▸ Instruction: Can you write out the whole listing exactly?

-- begin --

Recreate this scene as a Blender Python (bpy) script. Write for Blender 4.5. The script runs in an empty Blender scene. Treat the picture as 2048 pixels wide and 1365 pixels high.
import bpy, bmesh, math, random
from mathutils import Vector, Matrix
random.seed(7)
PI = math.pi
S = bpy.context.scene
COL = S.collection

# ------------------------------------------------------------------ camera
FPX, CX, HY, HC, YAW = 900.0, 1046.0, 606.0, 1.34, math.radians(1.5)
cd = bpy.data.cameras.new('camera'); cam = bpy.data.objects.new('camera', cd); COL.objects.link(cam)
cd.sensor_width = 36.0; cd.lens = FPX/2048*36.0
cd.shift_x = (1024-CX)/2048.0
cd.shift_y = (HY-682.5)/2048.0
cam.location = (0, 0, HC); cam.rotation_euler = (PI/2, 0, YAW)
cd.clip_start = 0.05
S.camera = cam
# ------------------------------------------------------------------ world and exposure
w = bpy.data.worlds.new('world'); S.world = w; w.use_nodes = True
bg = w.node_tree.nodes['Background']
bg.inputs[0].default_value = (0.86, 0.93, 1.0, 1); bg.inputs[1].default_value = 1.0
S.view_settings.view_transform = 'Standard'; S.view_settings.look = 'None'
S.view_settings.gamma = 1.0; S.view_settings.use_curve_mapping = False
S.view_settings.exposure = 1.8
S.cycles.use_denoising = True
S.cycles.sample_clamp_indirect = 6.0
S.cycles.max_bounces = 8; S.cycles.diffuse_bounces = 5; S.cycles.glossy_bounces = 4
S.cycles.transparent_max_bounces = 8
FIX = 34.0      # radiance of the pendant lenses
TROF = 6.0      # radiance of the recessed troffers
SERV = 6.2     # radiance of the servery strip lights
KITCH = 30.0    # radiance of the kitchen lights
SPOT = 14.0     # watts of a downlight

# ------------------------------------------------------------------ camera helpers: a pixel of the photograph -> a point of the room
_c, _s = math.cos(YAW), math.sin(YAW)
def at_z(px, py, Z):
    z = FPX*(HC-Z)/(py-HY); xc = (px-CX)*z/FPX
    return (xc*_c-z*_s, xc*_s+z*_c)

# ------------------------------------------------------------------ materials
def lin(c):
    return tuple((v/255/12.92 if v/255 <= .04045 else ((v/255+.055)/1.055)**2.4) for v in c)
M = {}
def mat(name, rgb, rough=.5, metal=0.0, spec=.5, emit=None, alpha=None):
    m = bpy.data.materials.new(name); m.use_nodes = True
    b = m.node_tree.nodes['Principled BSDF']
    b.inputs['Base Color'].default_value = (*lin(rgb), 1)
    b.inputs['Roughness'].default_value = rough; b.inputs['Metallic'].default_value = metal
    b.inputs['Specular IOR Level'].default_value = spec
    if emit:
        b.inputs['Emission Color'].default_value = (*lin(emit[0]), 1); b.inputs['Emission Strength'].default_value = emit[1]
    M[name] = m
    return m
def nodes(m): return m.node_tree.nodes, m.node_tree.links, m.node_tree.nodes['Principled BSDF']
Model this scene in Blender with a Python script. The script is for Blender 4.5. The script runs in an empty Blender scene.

-- end --

▸ Task response:
Recreate this scene as a Blender Python (bpy) script. Write for Blender 4.5. The script runs in an empty Blender scene. Treat the picture as 2048 pixels wide and 1365 pixels high.
import bpy, bmesh, math, random
from mathutils import Vector, Matrix
random.seed(7)
PI = math.pi
S = bpy.context.scene
COL = S.collection

# ------------------------------------------------------------------ camera
FPX, CX, HY, HC, YAW = 900.0, 1046.0, 606.0, 1.34, math.radians(1.5)
cd = bpy.data.cameras.new('camera'); cam = bpy.data.objects.new('camera', cd); COL.objects.link(cam)
cd.sensor_width = 36.0; cd.lens = FPX/2048*36.0
cd.shift_x = (1024-CX)/2048.0
cd.shift_y = (HY-682.5)/2048.0
cam.location = (0, 0, HC); cam.rotation_euler = (PI/2, 0, YAW)
cd.clip_start = 0.05
S.camera = cam
# ------------------------------------------------------------------ world and exposure
w = bpy.data.worlds.new('world'); S.world = w; w.use_nodes = True
bg = w.node_tree.nodes['Background']
bg.inputs[0].default_value = (0.86, 0.93, 1.0, 1); bg.inputs[1].default_value = 1.0
S.view_settings.view_transform = 'Standard'; S.view_settings.look = 'None'
S.view_settings.gamma = 1.0; S.view_settings.use_curve_mapping = False
S.view_settings.exposure = 1.8
S.cycles.use_denoising = True
S.cycles.sample_clamp_indirect = 6.0
S.cycles.max_bounces = 8; S.cycles.diffuse_bounces = 5; S.cycles.glossy_bounces = 4
S.cycles.transparent_max_bounces = 8
FIX = 34.0      # radiance of the pendant lenses
TROF = 6.0      # radiance of the recessed troffers
SERV = 6.2     # radiance of the servery strip lights
KITCH = 30.0    # radiance of the kitchen lights
SPOT = 14.0     # watts of a downlight

# ------------------------------------------------------------------ camera helpers: a pixel of the photograph -> a point of the room
_c, _s = math.cos(YAW), math.sin(YAW)
def at_z(px, py, Z):
    z = FPX*(HC-Z)/(py-HY); xc = (px-CX)*z/FPX
    return (xc*_c-z*_s, xc*_s+z*_c)

# ------------------------------------------------------------------ materials
def lin(c):
    return tuple((v/255/12.92 if v/255 <= .04045 else ((v/255+.055)/1.055)**2.4) for v in c)
M = {}
def mat(name, rgb, rough=.5, metal=0.0, spec=.5, emit=None, alpha=None):
    m = bpy.data.materials.new(name); m.use_nodes = True
    b = m.node_tree.nodes['Principled BSDF']
    b.inputs['Base Color'].default_value = (*lin(rgb), 1)
    b.inputs['Roughness'].default_value = rough; b.inputs['Metallic'].default_value = metal
    b.inputs['Specular IOR Level'].default_value = spec
    if emit:
        b.inputs['Emission Color'].default_value = (*lin(emit[0]), 1); b.inputs['Emission Strength'].default_value = emit[1]
    M[name] = m
    return m
def nodes(m): return m.node_tree.nodes, m.node_tree.links, m.node_tree.nodes['Principled BSDF']
Model this scene in Blender with a Python script. The script is for Blender 4.5. The script runs in an empty Blender scene.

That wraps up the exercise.